A lot of EU regulation isn’t linked to the single market but involves issues such as the environment.

So trading off the benefits of the single market against the costs of all regulations would be a misleading exercise.

With that caveat in mind, neither of these claims is wholly convincing.

The claim about the cost of the biggest EU regulations is taken from a paper by the think tank Open Europe, which is flawed in a number of respects.

Costs of regulations are calculated from uncertain predictions

The costs of regulation are taken from UK government impact assessments. These are estimates by civil servants of the costs and benefits of a new law, usually before it has been brought in.

The methodology for these has frequently been criticised – so impacts may be over or underestimated.

Regulations have only been reviewed systematically by the Regulatory Policy Committee, which checks their quality, since 2012.

In general, few estimates of impact are carried out once the regulations in question are actually in place.

For example, the paper claims, on the basis of the impact assessment done before it came in, that the Working Time Directive costs the UK £4.2 billion a year. There has been no evidence since the impact assessment was carried out to support this figure.

A much more recent review by the Department for Business, Innovation and Skills (which produced the original estimate) found that the Directive had had few, if any, negative impacts on the UK labour market.

Regulations also have benefits that can be set against costs

The £33.3 billion figure is simply a total of projected costs. Yet some regulations produce benefits as well.

As Open Europe notes, the projected benefits for the “top five costliest EU-derived regulations” outweighed the costs.

The paper ignores these for the purposes of its figure on the basis that they may not have materialised, although this applies to costs as well.

Some regulations that now come from the EU would be necessary even if we left

It’s also the case that, if we weren’t members of the EU, we would still need some similar rules.

The second most “costly” item on the list, the ‘Capital Requirements Directive IV’, about capital requirements for banks, mostly comes from an international agreement known as Basel III.

According to UK in a Changing Europe Fellows Damian Chalmers and Jonathan Portes, since the British government has signed up to the Basel III rules, we would need to follow them whether in or out of the EU, so they are not a cost of “EU regulation”.

Leaving the EU may allow us to be more flexible on regulation

This does not mean that all EU regulations benefit the UK, or that collectively there is no cost to the UK economy.

There is clearly some potential for the UK to gain from extra regulatory flexibility outside the EU.

But the UK is still a lightly regulated economy compared to other rich countries, according to the Organisation for Economic Co-operation and Development. This suggests that regulatory gains from leaving the EU would be quite small, according to Professor Chalmers and Mr Portes.

And companies who want to export to the EU would still have to make sure that their products and services are in line with EU standards.

The EU single market doesn’t mean there are no barriers to trade at all

It’s widely recognised that, especially in many service sector industries, obstacles remain to true integration of the market.

There are also restrictions on cross-border trading in the digital economy, in energy markets and in capital markets.

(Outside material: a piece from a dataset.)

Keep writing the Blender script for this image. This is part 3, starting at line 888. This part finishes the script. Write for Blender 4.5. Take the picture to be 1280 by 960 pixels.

So the claim that the UK can sell without barriers to 500 million people is only partly right.

In areas covered by the single market, EU law does mean that if an exporter meets the requirements of an EU law, it will have access to the EU market.

This is a huge benefit to exporters, and to companies that supply them, but businesses that do not export may still have to adjust to EU regulations.

And it doesn’t mean exporters only have to abide by one set of regulations either.

EU laws frequently allow member countries to ‘derogate’ from EU rules in certain circumstances. In other words, they can adapt those rules to their own countries.

For example, EU food labelling laws give a detailed list of information that must be included on food packaging, such as the ‘use by’ date.

But the law allows governments to impose extra food labelling requirements to protect consumers or public health, so long as they have notified the European Commission and it has not objected.

Doing business across EU borders still means following other countries’ rules

More fundamentally, EU laws never govern all aspects of any trading relationship.

A British manufacturer exporting to France may be able to get access to the French market because its goods comply with EU law, but it will still have to comply with French contract, transport and competition law, and, if it sets up shop there, with French labour and planning laws.

All these rules are mainly set by individual countries, even though they may complicate business and increase costs.